De rares apparitions chantées du personnage Bartleby (“héros” d’un autre texte de Melville) sont prises en charge par Anna Clementi, chanteuse non lyrique qui incarne ainsi un personnage poétique et alter ego d’Old Melville. Elle assure avec une voix très aiguë et parfois criante, les interventions drôles rythmées par sa fameuse répétition d’une même phrase ("I would prefer not to"). L’acteur Steve Karier apparaît une seule fois sous les traits de Père Mapple (ancien baleinier dans Moby Dick), et profère d’une voix profonde des enseignements religieux qui conduisent les chanteurs à répéter les noms des marins qui sont morts, en geste de commémoration.
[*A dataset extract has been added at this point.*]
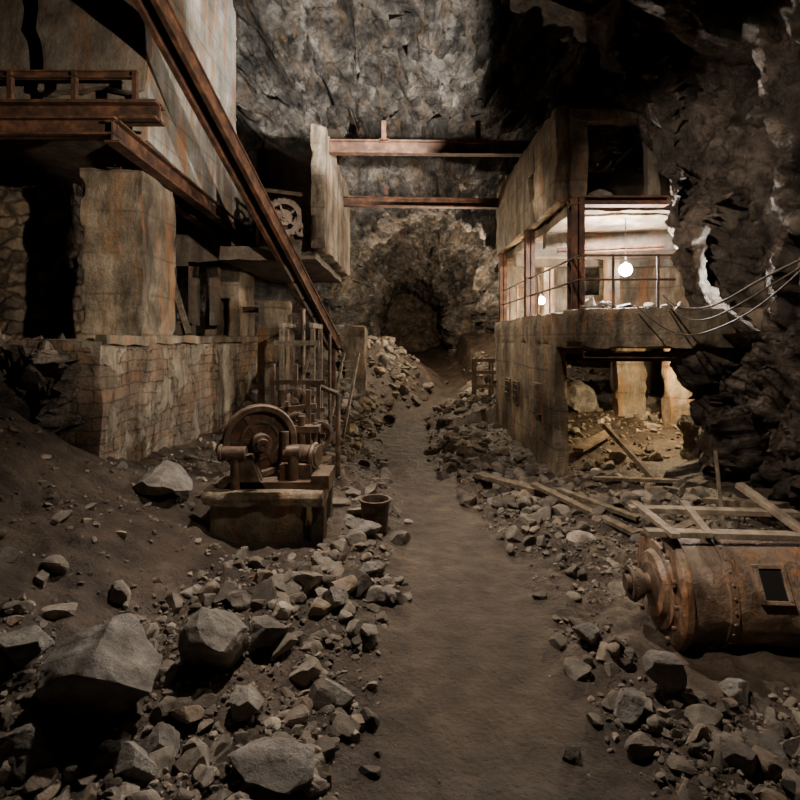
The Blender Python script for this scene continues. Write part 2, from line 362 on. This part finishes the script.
# ------------------------------------------------------------ rocks
def ico(sub):
    bm=bmesh.new(); bmesh.ops.create_icosphere(bm,subdivisions=sub,radius=1.0)
    v=np.array([x.co[:] for x in bm.verts]); f=np.array([[w.index for w in x.verts] for x in bm.faces]); bm.free(); return v,f
ICO={s:ico(s) for s in (2,3,5)}
def rock(sub,size,flat=0.7,npl=11,lo=.42,hi=.75):
    v=ICO[sub][0].copy()
    for k in range(npl):
        n=rng.normal(size=3); n/=np.linalg.norm(n); h=rng.uniform(lo,hi)
        d=v@n; v-=np.outer(np.maximum(d-h,0),n)
    v*=np.array([1,rng.uniform(.6,1),flat*rng.uniform(.7,1.2)])*size*0.7
    a,b,c=rng.uniform(0,6.28),rng.uniform(-.35,.35),rng.uniform(-.35,.35)
    R=np.array((Matrix.Rotation(a,3,'Z')@Matrix.Rotation(b,3,'X')@Matrix.Rotation(c,3,'Y')))
    return v@R.T
def scatter(name,items,mat='stone'):
    vs=[];fs=[];o=0
    for x,y,sz,z in items:
        sub=3 if (sz>0.07 and y<7) or sz>0.16 else 2
        v=rock(sub,sz)
        v=v+np.array([x,y,(H(x,y) if z is None else z)+sz*0.1]); vs.append(v); fs.append(ICO[sub][1]+o); o+=len(v)
    return mesh_np(name,np.concatenate(vs),np.concatenate(fs),mat,False)
def blocked(x,y,r=0):
    if -2.25<x<-0.7 and 5.75<y<7.05: return True
    if x<-3.8 and y>6.3: return True
    if 1.75<x<4.2 and 3.6<y<4.75: return True
    if 2.4<x<2.85 and 8.45<y<14.1: return True
    if x>4.0 and y<8.8: return x>4.4 or y>7
    if abs(x+0.31)<0.28 and abs(y-6.66)<0.28: return True
    return False
items=[]
def dens(x,y):
    c=pc(y); w=pw(y); sl=c-w-x; sr=x-c-w; s=max(sl,sr)
    if s<-0.1 : return 0.02
    d=ss(-0.15,0.45,s+0.4*noise.noise(V((x*2,y*2,3))))
    if x<-2.0 and 3.7<y<8: d*=0.15+0.88*max(0,noise.noise(V((x,y,8)))*1.2)
    d*=0.5+0.8*max(0,noise.noise(V((x*1.2,y*1.2,2)))*2)
    if sr>0 and y<6: d*=0.8
    return d
cnt=0
while cnt<12500:
    u=rng.random(); y=2.0*(9.5)**(u**1.1); x=rng.uniform(-1,1)*y*0.85
    if x<-8 or x>6.5 or y>19 or blocked(x,y): continue
    if rng.random()>dens(x,y): continue
    c=pc(y);w=pw(y); s=max(c-w-x,x-c-w)
    q=rng.random()
    big=0.012+0.042*rng.random()**2+ (0.09*rng.random()**2 if q<0.22 and s>0.1 else 0)+(0.09 if q<.02 and s>.1 else 0)
    big*=1.0+0.06*max(0,y-4)
    if s<0: big*=0.45
    items.append((x,y,float(min(big,0.34)),None)); cnt+=1
def cluster(cx,cy,rx,ry,n,s0,s1):
    for _ in range(n):
        x=cx+rng.normal()*rx; y=cy+rng.normal()*ry
        if blocked(x,y) or abs(x-pc(y))<pw(y)*0.92: continue
        items.append((x,y,float(s0+(s1-s0)*rng.random()**2),None))
cluster(-0.6,5.2,.35,.6,55,.08,.32); cluster(-0.4,6.9,.25,.6,30,.08,.24); cluster(-1.3,4.7,.6,.4,50,.06,.24)
cluster(-1.2,3.1,.7,.4,45,.05,.22); cluster(-2.6,3.0,.5,.5,35,.08,.28); cluster(-1.3,2.6,.8,.3,50,.05,.22)
cluster(1.6,8.0,.35,.6,80,.08,.32); cluster(1.9,6.7,.4,.5,70,.07,.26); cluster(1.3,10.5,.35,1.2,100,.08,.32)
cluster(3.3,8.4,.7,.4,60,.08,.28); cluster(4.6,10.8,1.0,.8,70,.06,.25); cluster(-1.2,15,.5,1.3,170,.1,.42)
cluster(-1.6,10.5,.7,1.5,90,.1,.36); cluster(1.5,4.0,.25,.5,22,.06,.18); cluster(2.2,3.3,.6,.3,40,.04,.16)
cluster(2.0,16,.7,1.2,110,.1,.4); cluster(3.8,7.2,.4,.4,40,.08,.26); cluster(-.6,19,.9,1.5,160,.15,.5); cluster(3.3,20,.8,1.5,70,.15,.5)
scatter('rubble_stones',items)
def boulder(x,y,w,hh,seed,flat=None,rot=0,sink=0.12,npl=13):
    global rng
    st=rng; rng=np.random.default_rng(seed); v=rock(5,1.0,1.0,npl,.42,.7); rng=st
    v-=(v.max(0)+v.min(0))/2; ext=v.max(0)-v.min(0)
    v=v/ext*np.array([w,w*0.8,hh]); c,s=math.cos(rot),math.sin(rot)
    v=v@np.array([[c,s,0],[-s,c,0],[0,0,1]])
    out=[]
    for q in v:
        p=V(q); n=p.normalized(); k=0.022*w*noise.fractal(p*(4/w)+V((seed,0,0)),.9,2,4)+0.02*w*noise.noise(p*(8/w)); out.append(p+n*k)
    v=np.array([p[:] for p in out])+np.array([x,y,H(x,y)+hh*(0.5-sink)])
    return mesh_np('boulder',v,ICO[5][1],'boulder',sharp=30)
for i,(x,y,w,hh) in enumerate([(-1.78,3.2,.76,.6),(-1.28,3.65,.5,.48),(-.41,3.5,.25,.17),(-.24,4.2,.18,.14),(-1.32,2.95,.24,.18),(-1.34,2.72,.22,.18),
    (-.94,3.25,.26,.16),(-.66,2.82,.45,.18),(1.46,4.2,.24,.19),(1.8,3.62,.3,.3),(1.48,3.4,.25,.18),(-2.95,6.5,.95,.34),(-.42,6.15,.42,.24),(-.3,5.3,.3,.2),
    (-.1,4.95,.2,.16),(-1.95,2.75,.26,.22),(-.55,4.6,.26,.18),(1.0,3.1,.12,.09),(4.2,12.6,1.1,.75),(-1.0,3.9,.3,.22),(-2.3,3.3,.3,.25),(2.1,3.05,.26,.12),(2.25,3.55,.22,.14)]):
    boulder(x,y,w,hh,100+i,rot=i*1.3,npl=10 if i<2 else 13)
# ------------------------------------------------------------ left structures
b=B('retaining_wall',['brick','mason','conc'],0); 
b.cbox((-7.2,6.95,-.4),(-3.9,14.5,2.36),0,0.09,0.05,0.1,nf=1.4)
b.cbox((-4.0,7.0,2.3),(-3.84,14.5,2.44),2,0.1,0.015,0.04)
b.done(ang=60)
b=B('ruined_masonry_footing',['rubm'],0); b.cbox((-7.4,6.45,-.2),(-4.2,7.3,2.3),0,0.05,0.11,0.4,nf=1.6); b.cbox((-7.4,6.0,-.2),(-5.0,6.8,1.8),0,0.06,0.11,0.4,nf=1.7,seed=4); b.done(ang=40)
b=B('concrete_pillar',['conc'],0); b.cbox((-4.82,8.06,2.3),(-3.9,9.24,4.98),0,0.06,0.02,0.09); b.done(ang=55)
b=B('concrete_pillar',['conc'],0); b.cbox((-4.75,13,3.35),(-3.9,14.3,4.9),0,0.1,0.02,0.08)
b.cbox((-4.75,13,2.3),(-4.5,14.3,3.4),0,0.1,0.02,0.05); b.cbox((-4.15,13,2.3),(-3.9,14.3,3.4),0,0.1,0.02,0.05); b.done()
b=B('masonry_wall',['mason'],0); b.cbox((-8.6,9.3,2.2),(-5.72,9.8,5.1),0,0.08,0.05,0.15); b.done(ang=60)
b=B('window_wall',['concd','wood'],0)
b.box((-6.2,12.6,2.3),(-4.9,12.8,2.75)); b.box((-6.2,12.6,4.1),(-4.3,12.8,5.0)); 
for x in (-6.2,-5.55,-5.0,-4.5): b.box((x,12.6,2.7),(x+.2,12.8,4.2))
b.beam((-5.4,12.5,4.0),(-4.95,12.5,2.5),.08,.12,1); b.done()
b=B('concrete_hopper',['concg','concd'],0.02)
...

Matthias Pintscher, Directeur musical de l’Ensemble intercontemporain, conduit avec un geste ample et décidé l’orchestre réunissant ses musiciens et des élèves du Conservatoire de Paris. L’ensemble fait preuve d’une grande cohésion sonore, assurant le bon déploiement de cette partition délicate (complétée par un clavier et une guitare électrique qui apportent des sons hybrides et font le lien avec l’électronique en temps réel).
Le chœur masculin de la “Company of Music” (dirigé par Johannes Hiemetsberger) se trouve souvent superposé au récit du narrateur. Par un chant grave, il soutient la scène, devenant foule et protagoniste notamment dans le sommet obsessionnel du projet d’Ahab : tuer la baleine Moby Dick.
Le chœur d’enfants (Münchner Knabenchor) dirigé par Ralf Ludewig, se charge de l’ouverture et des moments de transitions dans l’histoire. Leurs « voix de la vérité » enfantines apportent une touche de fraîcheur aux sonorités de la pièce, tout en soulignant l’ambiance inquiétante.
Le public salue chaleureusement les artistes et la compositrice Olga Neuwirth, qui rejoint la scène avec beaucoup d’émotion.